Nada parece unir essas lembranças, mas,  penso agora, que todas têm em comum a sensação de que eu estava intensamente presente nelas.
Um cheiro de manga invade minhas narinas e lembro dos meus pés cheios de espinhos
depois que pisei nas folhas de macaúba que fui colher para trazer para minha mãe. E ao chegar, aos prantos na casa da avó, meu pai tirou cada espinho com paciência e delicadeza, e a avó foi buscar uma manga, daquelas enormes que ela escondia na despensa.
Agora sou eu a avó, e interrompo esse devaneio ao ouvir Beatriz:
Ei, Vó, você não vai dormir?
E o real ocupa seu lugar.
 
 
 
Atualizada hoje, 07.09.2007
 
 
Chegou agora, por e-mail, um complemento da Lula, sobre o bolo cesta de frutas.
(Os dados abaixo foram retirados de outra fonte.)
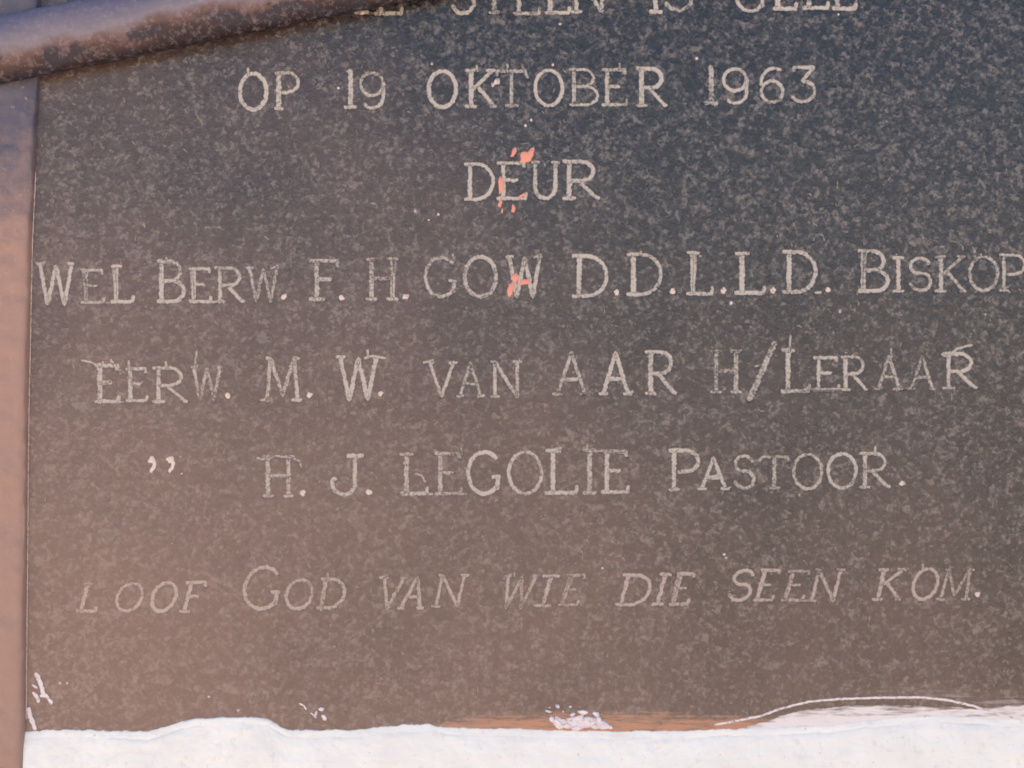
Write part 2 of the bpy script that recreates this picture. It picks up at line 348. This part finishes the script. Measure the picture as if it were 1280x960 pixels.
stone = thing('foundation_stone', 'dark speckled granite foundation stone engraved with pale worn inscription above the white plaster', 'foundation stone', (X(680), 0.03, Z(900)))
for txt, slant in ROWS:
    for item in txt.split('|'):
        ch, x0, x1, yt, yb = item.split(' '); x0, x1, yt, yb = map(float, (x0, x1, yt, yb))
        V, F = [], []
        if ch == '.':
            blob(x0, yt, 3.4 + random.random() * .7, 3.3 + random.random() * .7, V, F, y0=-0.0001, rag=.4)
        elif ch == '"':
            blob(x0, yt + 4, 4.6, 4.2, V, F, y0=-0.0002); ribbon([(x0 + 1, yt + 2), (x0 + 3, yt + 8), (x0 + 2, yt + 14), (x0 - 2, yt + 19)], 2.2, V, F, groove=False, lift=.0001)
        else:
            h = yb - yt; wbase = 1.9 if h > 44 else 1.55
            for st in G[ch]:
                ln = sum(math.hypot((b[0] - a[0]) * (x1 - x0), (b[1] - a[1]) * h) for a, b in zip(st, st[1:]))
                pl = []
                for (u, v) in st:
                    sx = slant * (v - 0.0)
                    pl.append((x0 + u * (x1 - x0) + sx + random.uniform(-.25, .25), yb - v * h + random.uniform(-.25, .25)))
                vert = len(st) == 2 and abs(st[0][0] - st[1][0]) < .05
                w = wbase * (1.2 if vert else (0.72 if ln < 16 else 0.92)) * random.uniform(0.9, 1.12)
                if ch == '/': w = 2.9
                ribbon(pl, w, V, F)
            for (ex, ey), pls in EXTRA.items():
                if abs(ex - x0) < 5 and abs(ey - yt) < 3:
                    for pl in pls: ribbon(pl, 0.8, V, F)
            # slips of the chisel: a second cut beside the stem, drips of paint above and below
            if ch in 'WMHLBEVAF' and random.random() < .45 and 300 < yt < 800:
                st = random.choice([q for q in G[ch] if len(q) == 2]); o_ = random.choice((-3.2, 3.2)); ribbon([(x0 + st[0][0] * (x1 - x0) + slant * st[0][1] + o_, yb - st[0][1] * h + 1), (x0 + st[1][0] * (x1 - x0) + slant * st[1][1] + o_ * .3, yb - st[1][1] * h - 3)], .9, V, F)
            for q in range(random.choice((0, 1, 2))):
                st = random.choice(G[ch]); (u, v) = random.choice(st)
                bx_, by_ = x0 + u * (x1 - x0) + slant * v + random.gauss(0, 2.2), yb - v * h + random.gauss(0, 2.2)
                ribbon([(bx_, by_), (bx_ + random.uniform(-1, 3), by_ + random.uniform(-2, 3))], random.uniform(.5, 1.1), V, F, groove=False, lift=.0001)
            if random.random() < .15:
                sx = random.uniform(x0, x1); ribbon([(sx, yt - random.uniform(4, 11)), (sx + 1, yt + 2)], 0.8, V, F)
            if random.random() < .2 and ch in 'LEBDI':
                ribbon([(x1 - 2, yb + 1), (x1 + 7, yb + .5)], 0.8, V, F)
        letters.append((V, F, M_dot if ch in '."' else (M_faint if yt > 700 else M_let)))

# the face of the stone, with the letters cut into it
def spans():
    bands = [(-46, 24), (78, 144), (196, 256), (310, 388), (415, 508), (558, 628), (700, 772)]
    zs, p = [], -400.0
    for a, b in bands:
        zs += list(np.linspace(p, a, max(2, int((a - p) / 6)), endpoint=False)); zs += list(np.linspace(a, b, int((b - a) / 1.2), endpoint=False)); p = b
    zs += list(np.linspace(p, 935, 30)); return np.array(zs)
pys = spans(); pxs = np.linspace(28, 1330, 1086)
depth = np.zeros((len(pys), len(pxs)))
GW = 0.35
for (x, y, hw) in samples:
    rad = hw + GW
    i0, i1 = np.searchsorted(pys, (y - rad, y + rad)); j0, j1 = np.searchsorted(pxs, (x - rad, x + rad))
    if i0 >= i1 or j0 >= j1: continue
    r = np.hypot(pxs[None, j0:j1] - x, pys[i0:i1, None] - y) / rad
    d = 0.0009 * np.clip(1 - r, 0, 1)
    depth[i0:i1, j0:j1] = np.maximum(depth[i0:i1, j0:j1], d)
PX, PY = np.meshgrid(pxs, pys)
# left edge follows the slightly leaning joint, tucked behind the painted margin
Yf = depth + 0.00002 * vnoise(PX, PY, 1 / 9.0, 3) + 0.00004 * vnoise(PX, PY, 1 / 60.0, 4)
Yf[0, :] = 0.03; Yf[-1, :] = 0.03; Yf[:, 0] = 0.03; Yf[:, -1] = 0.03
slab = grid_from('slab', (PX - 640) * S, Yf, CZ + (480 - PY) * S, M_gran, stone)
def set_cover(o, vals):
    at = o.data.attributes.new('cover', 'FLOAT', 'POINT'); at.data.foreach_set('value', vals); return o
for V, F, mt in letters: set_cover(mesh('letter', V, F, mt, stone), [0.0 if abs(v[1] + .00006) < 1e-7 else 1.0 for v in V])

# scratches and pale chips over the face
V, F = [], []
for i in range(230):
    x = random.uniform(45, 1275); y = random.uniform(20, 890); L = abs(random.gauss(0, 4)) + 1.5; a = random.gauss(1.2, .8)
    ribbon([(x, y), (x + L * math.cos(a), y + L * math.sin(a))], random.uniform(.4, .9), V, F, groove=False, lift=0.00012)
for cx, cy, n_, sp in ((740, 665, 22, 40), (1000, 280, 14, 30), (340, 690, 10, 22), (150, 460, 8, 12), (1180, 300, 12, 40), (910, 730, 10, 12), (1050, 390, 10, 30)):
    for i in range(n_):
        x = random.gauss(cx, sp); y = random.gauss(cy, sp * .5); L = abs(random.gauss(0, 5)) + 2; a = random.gauss(.5, .6)
        ribbon([(x, y), (x + L * .5 * math.cos(a), y + L * .5 * math.sin(a)), (x + L * math.cos(a + .4), y + L * math.sin(a + .4))], random.uniform(.5, 1.0), V, F, groove=False, lift=0.00012)
sc = mesh('scratch_marks', V, F, M_scr, stone); sc['kind'] = 'stuff'
V, F = [], []
for x, y, r in ((621, 102, 4.2), (616, 106, 2.2), (691, 81, 1.6), (664, 150, 1.7), (657, 157, 1.8), (914, 379, 2.2), (700, 30, 2), (871, 73, 1.8), (548, 268, 1.8), (519, 264, 2), (1050, 389, 1.8), (536, 275, 1.5),
                (298, 888, 2.2), (261, 871, 1.8), (75, 854, 1.6), (84, 854, 1.4), (999, 619, 1.4), (453, 16, 3), (1048, 18, 1.5), (226, 571, 1.2), (227, 592, 1.5), (753, 710, 1.6), (423, 110, 2), (540, 80, 1.8), (905, 693, 2), (908, 697, 2), (1232, 393, 1.5)):
    blob(x, y, r, r * random.uniform(.7, 1.4), V, F, y0=-0.0001, h=.0002, n=8)
ch = mesh('pale_chips', V, F, M_dotc, stone); ch['kind'] = 'stuff'

# coral paint splashes round DEUR and GOW
for (x, y, rx, ry, rot) in ((659, 196, 6.5, 11, .7), (642, 191, 2.6, 7, .45), (626, 231, 3.2, 12, .05), (625, 254, 2.2, 6, 0), (641.5, 261, 2.2, 5.5, .1), (653, 244, 5, 2, -.6), (638, 362, 4, 10.5, .12), (655, 353, 8, 3.6, -.2), (645, 347, 4.5, 6, .4), (628, 263, 1.4, 3, 0), (633, 203, 1.8, 1.2, 0)):
    V, F = [], []
    blob(x, y, rx, ry, V, F, y0=-0.0001, h=.0004, rag=.45, n=18, rot=rot)
    o = mesh('paint_splash', V, F, M_coral, stone)

# ---------------------------------------------------------------- paint films along the foot of the stone
def film(name, top, bot, mat, x0, x1, lift, step=3, label=None):
    xs = np.arange(x0, x1 + .1, step); tp = np.interp(xs, *zip(*top)); bt = np.interp(xs, *zip(*bot))
    tp = tp + .9 * vnoise(xs, xs * 0, 1 / 7., 11) + .5 * vnoise(xs, xs * 0, 1 / 3., 12); rows = 7
    V = []; F = []
    for r_ in range(rows):
        for i, x in enumerate(xs):
            q = r_ / (rows - 1); y = tp[i] + (bt[i] - tp[i]) * q
            e = min(1, 3 * q, (i + .01) / 3, (len(xs) - 1 - i + .01) / 3)
            V.append(P(x, y, -.00007 - (lift - .00007) * e))
    n = len(xs)
    for r_ in range(rows - 1):
        for i in range(n - 1): F.append((r_ * n + i, (r_ + 1) * n + i, (r_ + 1) * n + i + 1, r_ * n + i + 1))
    o = mesh(name, V, F, mat, stone)
    n_ = len(xs); set_cover(o, [min(1, 1.3 * (r_ / (rows - 1)) ** .8, (i + .0) / 12, (n_ - 1 - i) / 12) if mat is not M_smear2 else min(1, 2.2 * (r_ / (rows - 1)), 2.2 * (1 - r_ / (rows - 1)), i / 12) for r_ in range(rows) for i in range(n_)])
    if label: o['label'] = label
film('paint_film', [(520, 910), (560, 899), (620, 890), (660, 888), (760, 887), (850, 890), (930, 894), (1000, 893), (1060, 888), (1120, 887)], [(520, 914), (1120, 915)], M_orange, 520, 1120, .00012, label='orange brown paint band along the foot of the stone')
film('paint_smear', [(930, 908), (985, 892), (1010, 887), (1060, 882), (1150, 882), (1200, 884), (1285, 876)], [(930, 914), (1300, 912)], M_smear, 930, 1300, .0002, label='thin brushed white paint smear over the stone')
film('paint_smear', [(1060, 869), (1090, 860), (1130, 852), (1165, 854), (1200, 859), (1240, 862), (1262, 859), (1300, 854)], [(1060, 870), (1120, 872), (1180, 878), (1240, 896), (1300, 902)], M_smear2, 1060, 1300, .00012, label='faint grey brush smear above the curved white line')
V, F = [], []
ribbon([(893, 906), (915, 902), (950, 895), (975, 886), (1010, 877), (1050, 873.5), (1100, 872), (1150, 871.5), (1185, 875), (1215, 882), (1240, 890), (1275, 900)], 1.4, V, F, groove=False, lift=.0003, jit=.3)
o = mesh('paint_edge_line', V, F, M_dab, stone); o['label'] = 'fine curved white line of dried paint'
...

Transcrevo o trecho, nesta  memória, agora a quatro mãos:
"..... e gostaria de comentar sobre o bolo. Fiquei ao lado de seu Osvaldo enquanto ele fazia o bolo. Sempre o ajudava na cozinha. Lembra o  bolinho baiano? Aquele bolo era uma tentação e a maçã me encantava. Era rara e muito cara e para mim foi a glória da festa. Esperei ansiosa o "parabéns" só para pegar a maçã  e a peguei. Até hoje me lembro do gosto bom, mesmo não sendo mais minha fruta preferida.
Beijos, Lula. "
 
 
Beijo pra você, também. Com gosto de maça. Daquela maça da  cesta.